--- START ---

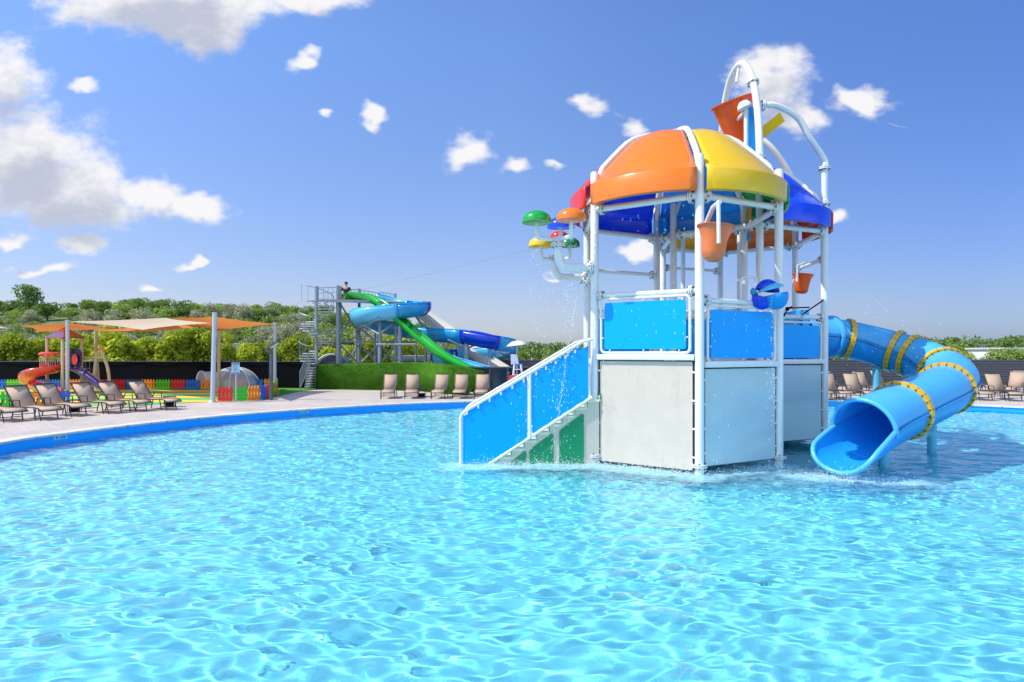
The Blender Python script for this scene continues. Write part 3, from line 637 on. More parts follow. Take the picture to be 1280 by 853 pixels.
beam((450, 409, 34), (474, 399, 32.8), .06); beam((450, 404, 34), (474, 418, 32.8), .05); beam((477, 416, 32.8), (498, 400, 34), .06); beam((560, 425, 33), (584, 436, 33.4), .06); beam((606, 425, 33), (584, 436, 33.4), .06); beam((520, 396, 36), (545, 430, 35.5), .07); beam((505, 394, 34), (530, 394, 34.5), .06)
pA = W(397, 376.5, 34.3); pB = W(502, 378, 36.9)
MB().add([W(397, 376, 34.2), W(440, 377, 34.2), W(505, 379.5, 35.0), W(505, 377.6, 37.4), W(410, 375, 37.0)], [(0, 1, 2, 3, 4)]).build('deck', M['steel'], t, False, solid=.15)
# railing round the deck
for a, b in (((398, 360, 34.3), (422, 359, 34.3)), ((431, 361.5, 37), (447, 362, 37)), ((451, 363.5, 37), (470, 365.5, 37)), ((475, 365, 37), (492, 368, 37))):
    k = MB(); A_, B_ = W(*a), W(*b); k.tube([A_, B_], .025, 6); k.tube([A_ - Z3 * .3, B_ - Z3 * .3], .015, 6)
    for f in np.linspace(0, 1, 5): q = A_.lerp(B_, f); k.tube([q, q - Z3 * .75], .015, 6)
    k.build('railing', M['steel'], t)
pole = W(395.5, 358, 34.3)
# spiral treads
for i in range(26):
    z = 1.66 + (5.15 - 1.66) * i / 25; a = R(250 - 29 * i); w = R(30); c = Vector((pole.x, pole.y, z)); ro = .92
    MB().add([c, c + Vector((math.cos(a), math.sin(a), 0)) * ro, c + Vector((math.cos(a + w), math.sin(a + w), 0)) * ro], [(0, 1, 2)]).build('tread', M['roofgrey'], t, False, solid=.05)
hp = []
for i in range(0, 79): z = 1.66 + (5.15 - 1.66) * i / 78 + .95; a = R(250 + 15 - 29 * i / 3); hp.append(Vector((pole.x + .93 * math.cos(a), pole.y + .93 * math.sin(a), z)))
k = MB().tube(hp, .022, 6)
for i in range(0, 79, 3): k.tube([hp[i], hp[i] - Z3 * .97], .012, 5)
k.build('spiral_rail', M['steel'], t)
# lower straight flight
a = G(384, 487); b = W(394, 457, 34.4)
k = MB()
for i in range(8):
    f = i / 8; q = Vector((a.x + .1 + (b.x - a.x) * f, 33.9, DECK + .16 + 1.2 * f)); k.box(q, (.28, .9, .05))
k.build('lower_steps', M['roofgrey'], t, False)
k = MB()
for yy in (33.4, 34.4):
    A_ = Vector((a.x - .25, yy, DECK + 1.0)); B_ = Vector((b.x, yy, DECK + 2.2)); k.tube([A_ - Z3 * 1.0, A_, B_, B_ - Z3 * .9], .03, 6); k.tube([A_ - Z3 * .9, B_ - Z3 * .95], .03, 6)
    for f in np.linspace(.1, .95, 9): q = A_.lerp(B_, f); k.tube([q, q - Z3 * .9], .014, 5)
k.build('lower_rail', M['steel'], t)

def trough_slide(name, label, segs, r, a0=R(195), a1=R(345), base=None, loc=None):
    allp = spline([W(*p) for p in base], 6)
    s_ = thing(name, label, 'water slide', loc)
    n = 14; N_ = len(allp)
    for (f0, f1, mk, lab) in segs:
        i0 = int(f0 * (N_ - 1)); i1 = int(f1 * (N_ - 1)); P = allp[i0:i1 + 1]
        P = [allp[max(0, i0)]] + P[1:]
        mb = MB(); vs = []
        for j in range(i0, i1 + 1):
            tt, s, u = frame(allp, j)
            for k in range(n + 1):
                a = a0 + (a1 - a0) * k / n; vs.append(allp[j] + (s * math.cos(a) + u * math.sin(a)) * r)
        m = i1 - i0 + 1
        mb.add(vs, [(i * (n + 1) + k, i * (n + 1) + k + 1, (i + 1) * (n + 1) + k + 1, (i + 1) * (n + 1) + k) for i in range(m - 1) for k in range(n)])
        o = mb.build('trough', M[mk], s_, solid=.03); o['label'] = lab
        e = MB()
        for kk in (0, n):
            e.tube([vs[i * (n + 1) + kk] for i in range(m)], .035, 6)
        e.build('rim', M[mk], o)
        e = MB(); e.tube([v + (v - allp[i1]).normalized() * .01 for v in vs[-(n + 1):]], .04, 6); e.build('joint', M[mk], o)
    return s_
trough_slide('looping_slide', 'blue open trough slide winding down from the steel tower in two loops', [(0, .085, 'slidelight', 'light blue start'), (.085, .15, 'slidenavy', 'dark blue end turn'), (.15, .195, 'slideblue', 'mid blue length'), (.195, .34, 'slidelight', 'light blue turn'), (.34, .42, 'slideblue', 'mid blue length under the first loop'), (.42, .51, 'slideblue', 'mid blue length'), (.51, .565, 'slidenavy', 'deep blue length'), (.565, .69, 'slideblue', 'mid blue turn'), (.69, .78, 'slidelight', 'light blue back length'), (.78, .86, 'slidenavy', 'dark blue back length'), (.86, 1, 'slidelight', 'lowest length')], .56, R(160), R(380),
    [(470, 372, 36.8), (498, 378, 37), (519, 381, 36.2), (527, 382, 34.8), (517, 384, 33.7), (485, 387, 33.3), (461, 390, 33.4), (450, 394, 34.4), (458, 399, 35.8), (480, 405, 36.2), (510, 411, 35.8), (540, 415, 35.0), (575, 417, 33.8), (610, 423, 33.0), (630, 428, 33.2), (636, 433, 34.3), (628, 437, 35.4), (605, 439, 36), (580, 441, 36), (558, 442, 35.2), (550, 445, 34.4), (558, 450, 33.2), (580, 456, 32.6), (605, 463, 32), (648, 471, 31.4)], W(540, 487, 34))
trough_slide('straight_slide', 'bright green straight slide dropping from the steel tower over the grassy wall', [(0, .5, 'slidegreen', 'upper green length'), (.5, 1, 'slidegreen', 'lower green length')], .37, R(180), R(360),
    [(430, 370, 36), (444, 366.5, 35.6), (460, 369, 35), (477, 377.5, 34.3), (497, 394, 33.6), (520, 414, 32.9), (543, 433, 32.2), (565, 448, 31.7), (583, 457, 31.3), (597, 461, 31)], W(500, 487, 33))
trough_slide('straight_slide', 'cream white straight slide running behind the blue loops', [(0, .5, 'slidewhite', 'upper white length'), (.5, 1, 'slidewhite', 'lower white length')], .48, R(165), R(375),
    [(505, 378, 38), (525, 388, 37.5), (550, 405, 37), (580, 428, 36), (610, 449, 35), (640, 468, 34)], W(570, 487, 36))

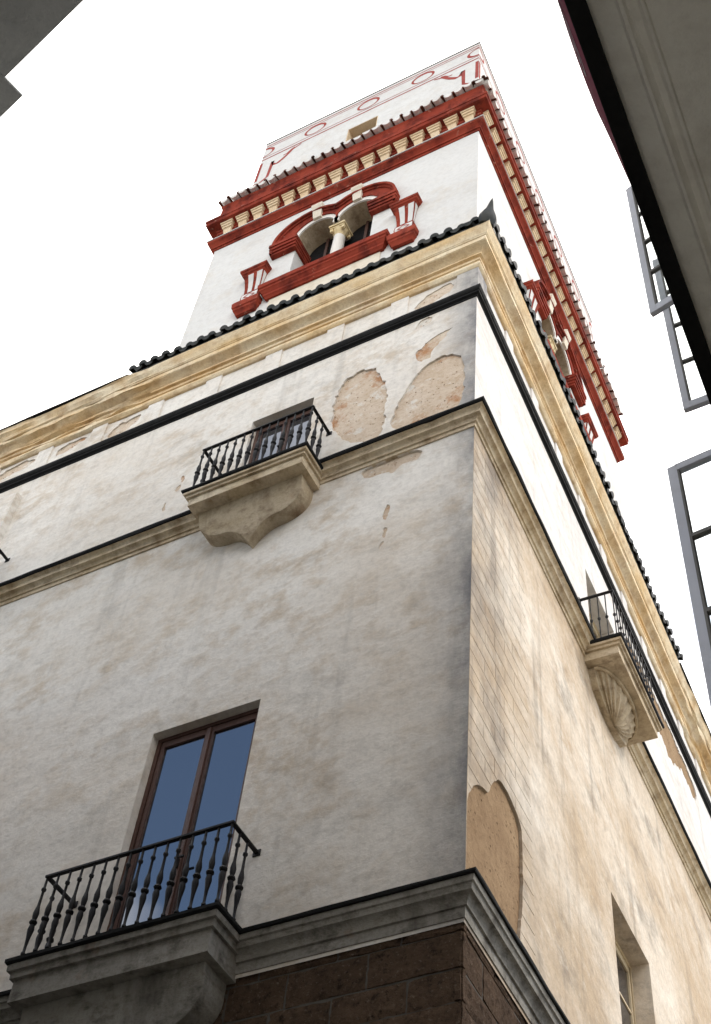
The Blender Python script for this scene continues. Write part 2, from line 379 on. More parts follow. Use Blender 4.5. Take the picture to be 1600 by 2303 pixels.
PB = rough([(-.02, 9.2), (-.02, 10.30), (0.216, 10.642), (0.424, 10.78), (0.557, 10.80), (.600, 10.98), (0.763, 11.184), (0.95, 11.262), (1.119, 11.266), (1.324, 11.219), (1.44, 11.12), (1.478, 10.937), (1.466, 10.38), (1.396, 9.9), (1.30, 9.2)], .022, .06, 8, 1)
PB = [(max(.012, a), max(9.22, b)) for a, b in PB]
W5 = rect(4.78, 6.25, 16.95, 19.33); W6 = rect(4.66, 6.2, 9.28, 12.72); W7 = rect(13.0, 14.5, 9.28, 12.72); W8 = rect(13.0, 14.5, 16.95, 19.33)
w = MB(); panel(w, FB, rect(0, VL, 8.9, SZ0+.1), [W6, W7, PB], 0, .3, [.32, .32, .03], outer_rim=False)
wb = w.build('wall', M['side'], pal); wb['label'] = 'ochre stained side wall with scored blocks'
b = MB(); flat(b, FB, PB, -.03); b.build('bare_patch', M['bare_dark'], wb)
PU = rough([(6.95, 19.95), (7.2, 20.2), (9.2, 20.28), (11.4, 20.2), (11.2, 19.6), (10.2, 19.75), (9.4, 19.1), (8.7, 19.4), (8.2, 18.7), (7.7, 18.9), (7.4, 19.4)], .10, .08, 14)
w = MB(); panel(w, FB, rect(0, VL, SZ0+.1, 20.45), [W5, W8, PU], 0, .3, [.32, .32, .02], outer_rim=False)
wc = w.build('wall', M['side_upper'], pal); wc['label'] = 'white upper side wall'
b = MB(); flat(b, FB, PU, -.02); b.build('bare_patch', M['bare_dark'], wc)

# --- scored plaster blocks near the corner of the side wall
row = 0; z = LZ1+.02
while z < SZ0-.05:
    h = .238+random.uniform(-.012, .012); cuts = [0.0]
    first = .42 if row % 2 else .72
    cuts += [first+random.uniform(-.03, .03), first+.58+random.uniform(-.03, .03), 1.78]
    for a, c in zip(cuts[:-1], cuts[1:]):
        if c-a < .1: continue
        r = rect(a+.008 if a else .003, c-.007, z+.006, min(z+h-.007, SZ0-.01))
        hit = any(inside(p, PB) for p in r) or any(r[0][0] < p[0] < r[2][0] and r[0][1] < p[1] < r[2][1] for p in PB)
        if hit and all(inside(p, PB) for p in r): continue
        m = MB(); panel(m, FB, r, [PB] if hit else [], .0035, .0035)
        if m.f: m.build('plaster_block', M['side'], wb)
    z += h; row += 1

# --- stone base below the ledge
ZB = LZ0+.03
bs = MB(); bs.box(FA, .05, UL, -.30, -.031, 0, ZB); bs.box(FB, .05, VL, -.30, -.031, 0, ZB)
base = bs.build('base_wall', M['joint'], pal); base['label'] = 'dark brown stone base wall'
rowz = [8.96, 8.835, 8.475, 8.155, 7.82, 7.47, 7.13, 6.80, 6.45, 6.1]
def stone(f, a, c, z0, z1):
    s1 = lambda: random.uniform(-.0055, .0055)
    dd = -.014+random.uniform(-.006, .006)
    m = MB(); n = 6; vs = []; g_ = .010
    for j in range(n):
        for i in range(n):
            u = a+g_+(c-a-2*g_)*i/(n-1); zz = z0+g_+(z1-z0-2*g_)*j/(n-1); e = i in (0, n-1) or j in (0, n-1)
            vs.append(f(u+s1(), dd-(.010 if e else 0)+s1(), zz+s1()))
    fs = [(j*n+i, j*n+i+1, (j+1)*n+i+1, (j+1)*n+i) for j in range(n-1) for i in range(n-1)]
    br = [i for i in range(n)]+[j*n+n-1 for j in range(1, n)]+[(n-1)*n+i for i in range(n-2, -1, -1)]+[j*n for j in range(n-2, 0, -1)]
    k = len(vs)
    for i in br:
        v = vs[i]; nrm_ = f(0, 1, 0)-f(0, 0, 0); vs.append(v-nrm_*.05)
    fs += [(br[i], br[(i+1) % len(br)], k+(i+1) % len(br), k+i) for i in range(len(br))]
    m.add(vs, fs); return m.build('stone_block', M['block'], base)
for r in range(len(rowz)-1):
    z1, z0 = rowz[r], rowz[r+1]
    u = 0.0; first = [.51, .91, .52, .86][r % 4] if r else .60
    x = first
    while u < 4.6:
        stone(FA, u, x, z0, z1); u = x; x = u+random.choice([.76, .80, .72, .62])
    u = 0.0; x = [.75, .5, .85, .6][r % 4]
    while u < 3.6:
        stone(FB, u, x, z0, z1); u = x; x = u+random.choice([.76, .80, .72, .62])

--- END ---

__Given request__
Take each line of the material that contains the word "scene" and list it.

__Task answer__
The Blender Python script for this scene continues. Write part 3, from line 637 on. More parts follow. Take the picture to be 1280 by 853 pixels.
The Blender Python script for this scene continues. Write part 2, from line 379 on. More parts follow. Use Blender 4.5. Take the picture to be 1600 by 2303 pixels.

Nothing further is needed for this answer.